Mary Ellen Wiggins - Performance Partnership Programs for Disconnected Youth initiative 

Jessica Shahin - Integrity, Access and Well-Being of those who are serviced

will be doing QC reviews in the future.  Looking at samples, bias, overall integrity

ABAWDS waivers may not be available for many states.  ABAWDS must be tracked.

Timeliness - must be held accountable for - Put formal warning process in place in October 2014.  Working, states are improving

Employment & Training is getting focus now.  Presently increased to 5 staff in national office and a dedicated position in each regional office. 

Better food choices and promotion of Farmer's Markets

Depth of stock requirements for retailers

Client fraud - client education effort, guide coming out in Fall 2015

Grants to improve investigation of recipient fraud - Best practices forthcoming 

366B changes - under revision - out on Federal Register for comment presently.

  

Tuesday, August 11, 2015

Breakout Session 2 - Florida Telecommuting Project - 3:30

Breakout Session 2 - 3:30

Doing More with Less:  Supporting a Telecommuting Workforce Through the Use off Technology 
Jorge Martinez, William D'Aiuto, Michael Holder, Pamela Waters- Florida

PowerPoint available

1 in 6 people in Florida are receiving SNAP.  60% of staff work from home - all levels of staff.

Laptop is assigned phone number extension therefore staff can answer calls from any location.  

Have telecommunicating guide (on NAPIPM website) 100 pages and telecommunicating agreement

Requires leadership buy-in

Requires investment in software.  Chat capabilities with program policy specialists monitoring.  Called Virtual Policy Consultant.  10 year old off the shelf program.  Virtual meeting room.

Adobe product log-in behind agency firewall.

Policy staff man the Chat and if they are in office, they can discuss among themselves before answering. Or they can work from home as solo policy expert.

Virtual Pre-Service classes for new staff development.  Remotely trains new employees.  New staff do not sit at home and train.  Come into an office location.  There for about a year before they can become virtual.

Virtual In-Service - training available to seasoned staff.  Allows for consistency. Training library accessible to all staff for any brush-ups they may need.   

Document Imaging System - Staff able to access documents from any location.  2 hour timeframe for submission to availability.  Handle 600,000 documents monthly via fax, upload through My Account, scanned or mailed. 

Disaster plan will deal with paper documents initially with scanning and indexing follow-up.

Workers can set-up courtesy notifications which will alert them when documents come in.

Staffing started  at 166 plus.  Now at 140 indexers.  All are contracted staff with pay for performance depending on quality and productivity of their work.  

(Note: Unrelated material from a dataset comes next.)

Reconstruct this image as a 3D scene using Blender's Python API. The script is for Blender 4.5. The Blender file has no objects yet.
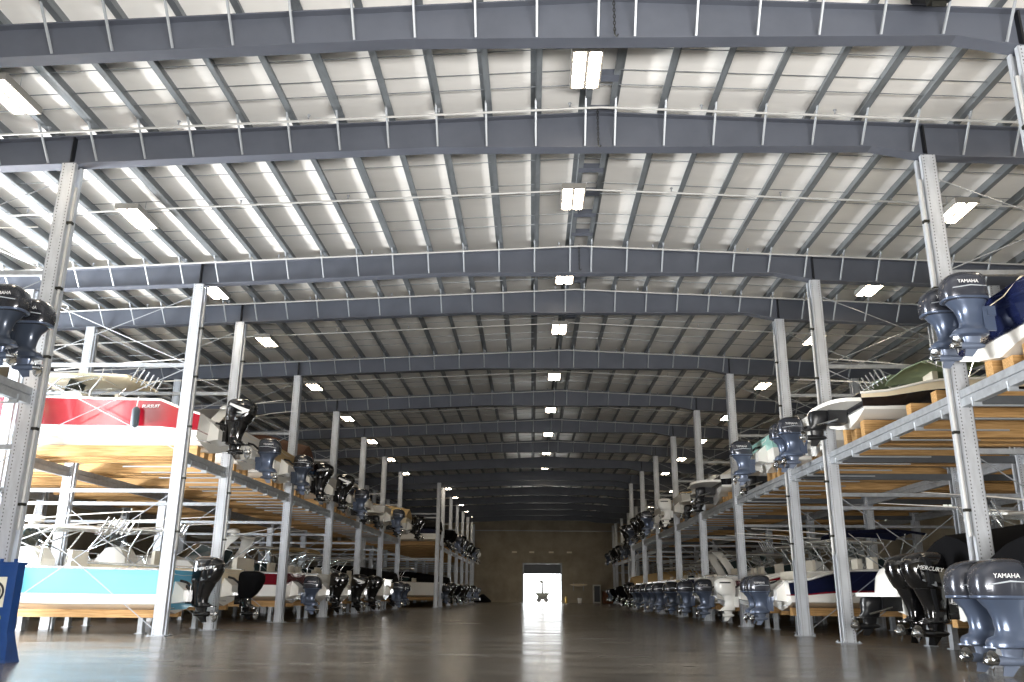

Fax numbers statewide are directed to one central server. 

Managing in a Virtual Environment - real time service system allows monitoring of staff productivity.  Captures numbers of all activity.  Staff and supervisor have a work due report.  Utilizes instant messaging as virtual white board.  Utilizes virtual conferencing for training and meetings.  

Disconnects can occur as supervisors lose the "human"aspect of supervision.  Important to maintain contact.  Developed leadership curriculum using Passionate Education as platform. 

Passionate education involves sharing inspiration to others.  

Be a role model
Be visible (inspire) 
Be clear
Be transparent (open & honest)
Be accountable

Florida Active error rate '14 - 0.42%
Timeliness 98.5%

Retention depends on regions but around 50% have less than 2 years experience.  Salaries are a primary issue.  

Dashboard monitors staff productivity.  System records all keystrokes and supervisors can see all activity.  Also uses Skype to monitor staff.  Staff has to provide own internet access.  Broken equipment issues requires them to come into an office.  If placed on corrective action plan, they are called into an office.  Telecommuting is a staff option and is not required.  Staff opting into office environment are assigned a permanent work station.  If called back into an office, you work were space is available.